I started with people I knew personally.  I wasn’t looking for celebrity guests, I was thinking of people who’d devoted years of study to certain disciplines and were engaged in concrete practices based on their expertise.  This led me to, for example, Alan Story, a lecturer in copyright law at the University of Kent.  Alan is a good friend but he’s also made a thorough critique of intellectual property law, offering a radical perspective that cuts through the nonsense generated by self-interested defenders of the status quo.  Another example is my friend Cesare Silvi, a nuclear engineer who once worked for the Italian government. Cesare came to the realization that nuclear energy was a disaster and, instead, we should be devoting our efforts to uses of the sun.  Cesare’s insights and suggested solutions are based on many years of research and collaboration with scientists and activists worldwide.  Other guests include Nina Power discussing politics and philosophy; Paolo Knill discussing interconnections between music, science and education; and Hans Martin Frey discussing science, global warming and the anti-nuclear movement.  The main objective here is to include listeners in informed discussion that will stimulate further inquiry. Not only about the particular subjects under discussion but about the media landscape, on the one hand, and the usefulness of philosophy in combatting ignorance and apathy, on the other.

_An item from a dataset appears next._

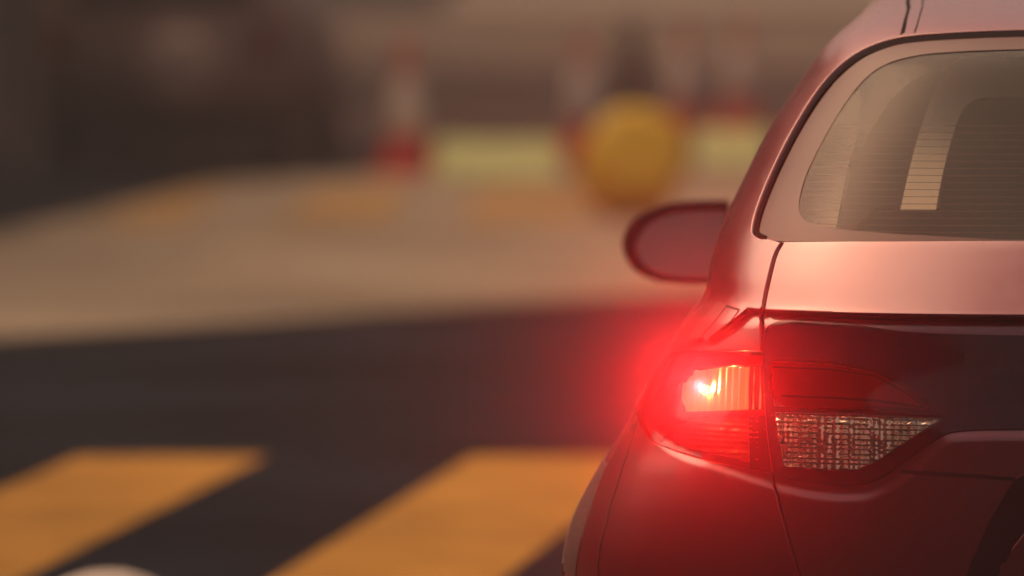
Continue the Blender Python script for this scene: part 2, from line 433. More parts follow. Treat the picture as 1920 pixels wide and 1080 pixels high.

Can we look forward to a second series?

I plan to continue but it will depend to a certain extent on the response to this round. I will be in San Francisco for a month and plan to conduct at least two interviews there for later broadcast. This brings us back to your earlier question about why Stir. I’m optimistic about the show’s chances because the magazine is already attracting a readership that will appreciate what the show’s trying to accomplish.  Hopefully, this will be of mutual benefit encouraging more inquiry and more active participation in changing the world.